Kung Fu Hustle
with Stephen Chow, Wah Yuen, Qiu Yuen
Directed by Stephen Chow
(Columbia Tri-Star)
by Chad Van Wagner
Stephen Chow can’t be happy about America right now. His last film, Shaolin Soccer, was universally praised, and spectacularly fumbled by its American distributor, Miramax. The man was ripe to be a mega star in the West, kind of like a Jackie Chan meets Jim Carrey figure. Instead, Shaolin Soccer‘s follow-up, Kung Fu Hustle, gets a “limited” release before being ushered to video. Yee haw.
That Hustle isn’t quite the film that Soccer is is only of mild concern. It’s still one of the most screwed up, insane movies you’re going to see this year. This time around, Chow is a down-and-out con man who may or may not be “The One.” The plot is neither here nor there. What sells this film is the utterly berserk visual sense of slapstick. Think of The Mask as a karate movie, complete with faces that squash inwards and necks that twist like barber poles when hit. It’s essentially Looney Tunes taken to its most chop-sockey extreme, and it’s amazingly entertaining.

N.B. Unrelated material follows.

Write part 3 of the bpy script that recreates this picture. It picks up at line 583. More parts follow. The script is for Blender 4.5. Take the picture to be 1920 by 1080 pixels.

That said, this is a step down from Soccer, albeit a small one. The story wasn’t much in Soccer, but it’s practically an afterthought here, despite being sprawling and pointlessly complicated. Cartoon violence can get pretty brutal and still be funny, but watching a beautiful, innocent young woman get a shotgun blast in the back doesn’t do much for the comedy factor. Chow himself disappears for an oddly long time in the middle third of the film, and the love interest is, all hyperbole aside, the single flimsiest love interest in the history of cinema. Seriously, she only gets two brief scenes, including the “touching” reunion at the end. Good Lord, why bother?
Despite the shortcomings of his most recent work, Chow is still an impressive filmmaker, and it’s only because his talent is so impressive that the flaws mentioned above feel so problematic. Don’t let ’em stop you from seeing this, though. Kung Fu Hustle is brilliant.